New Players, Old Game

Submitted by Katie Schlieper on Fri, 10/19/2007 - 3:50pm.

Hillary Clinton seems to be collecting a lot of donors from an unusual demographic: a transient group of immigrants in New York's Chinatown. This article in the Los Angeles Times is interesting in its exploration of why this population gives such large sums relative to its income, what forces are compelling this surge in donations by a population that seldom votes, and how social pressure and hope for personal gain fuel political giving.


Political fundraising really is quite a stew:


At this point in the presidential campaign cycle, Clinton has raised more money than any candidate in history. Those dishwashers, waiters and street stall hawkers are part of the reason. And Clinton's success in gathering money from Chinatown's least-affluent residents stems from a two-pronged strategy: mutually beneficial alliances with powerful groups, and appeals to the hopes and dreams of people now consigned to the margins.


Clinton has enlisted the aid of Chinese neighborhood associations, especially those representing recent immigrants from Fujian province. The organizations, at least one of which is a descendant of Chinatown criminal enterprises that engaged in gambling and human trafficking, exert enormous influence over immigrants. The associations help them with everything from protection against crime to obtaining green cards.
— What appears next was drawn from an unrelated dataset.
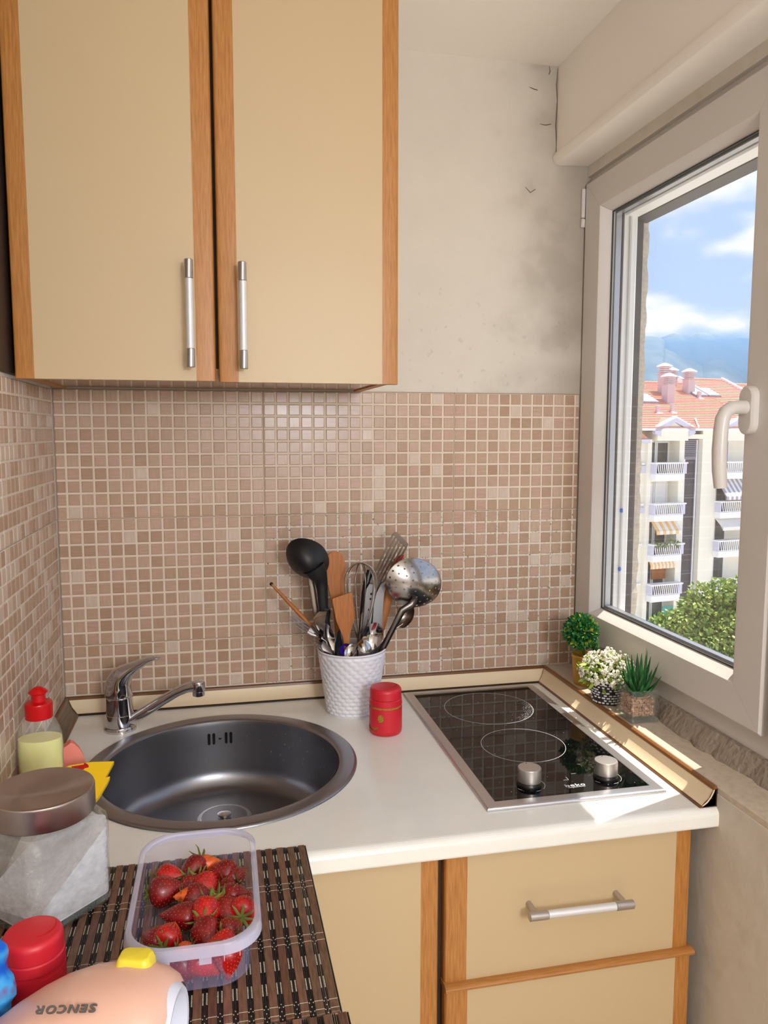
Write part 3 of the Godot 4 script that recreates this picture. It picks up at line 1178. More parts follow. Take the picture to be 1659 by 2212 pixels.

Many of Clinton's Chinatown donors said they had contributed because leaders in neighborhood associations told them to. In some cases, donors said they felt pressure to give.

 

 

Clinton's campaign appears to treating these donations with caution particularly the status of the immigrants making these donations as it relates to FEC rules about the national origin of funds going to federal candidates. All in all the article is a new take on the temptations of the campaign contribution game.

1 comment
. . . . .

Katie,
clean elections is a nice platitude. However, as long as one group is trying to gain power over the other, there will always be dirty money, bloody money and drug money that creep into the collection baskets from the underworld leaders trying to gain influence. On the other side along with welfare checks, pension checks, union dues, big fat contributors, religious leaders trying to gain influence over society by convincing their congregations that God stands on one side or the other and always against the opossing team. The saddness is that while we talk democracy to the world, our leaders are willing to lie, cheat, steal and maybe even kill to gain power over the people for themselves and their friends. Every election cycle people are being disinfranchised. Under Saddam we called it dictatorship, here we call it democracy, another name for WIN AT ANY COST.


Submitted by Clean Elections Friend (not verified) on Fri, 10/26/2007 - 3:41pm.